Set up in James Dunn Hall, was a table with shirts, paint, and members of the committee stationed around the set-up. This was the hub of the Clothesline Project. Here, students could pick a shirt and paint on it with various symbolic colours. The colour white is a tribute to people who have died as a result of violence. The colour yellow is a tribute to survivors of physical assault and/or domestic violence. The colour red, pink, and orange are a homage to survivors of rape or sexual assault. Remaining colours are attributed to various violent acts such as childhood sexual abuse, attacks suffered due to perceived sexual orientation and verbal, emotional, and spiritual abuse.

After students were finished and had written a statement on the shirt with the appropriate paint colour, students would then hang up their shirt on one of two parallel clotheslines on lower campus.

Even if they didn’t hang up a shirt, Baldwin said everyone was supportive of the project that was stationed in the busy James Dunn Hall on campus.

“It causes a really important conversation to happen.”

This is St. Thomas’ University’s first time installing the Clothesline Project; however, the idea originally had its start in a town in the United States in 1990.

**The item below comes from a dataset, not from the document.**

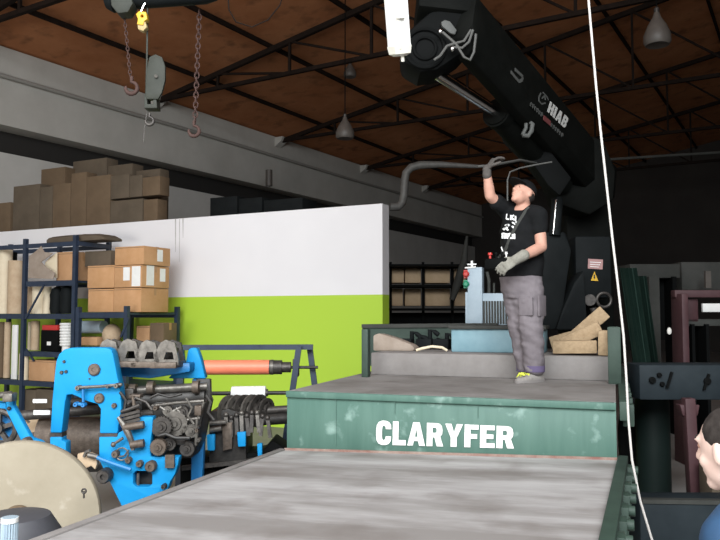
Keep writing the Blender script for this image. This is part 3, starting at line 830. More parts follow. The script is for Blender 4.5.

It was around this time that statistics discovered that the same number of unnecessary deaths in the Vietnam War, its controversy still fresh in everyone’s minds, was almost equal in number to the number of women killed by their partners during those same years. A group of women in Massachusetts, appalled by these numbers, decided to formulate their own initiative to generate the same amount of scandal as the war deaths. They decided to create the Clothesline Project.

Since 1990, the Clothesline Project has been practiced worldwide and has gained a significant attention.

Now, St. Thomas University has decided to join the movement and students have noticed.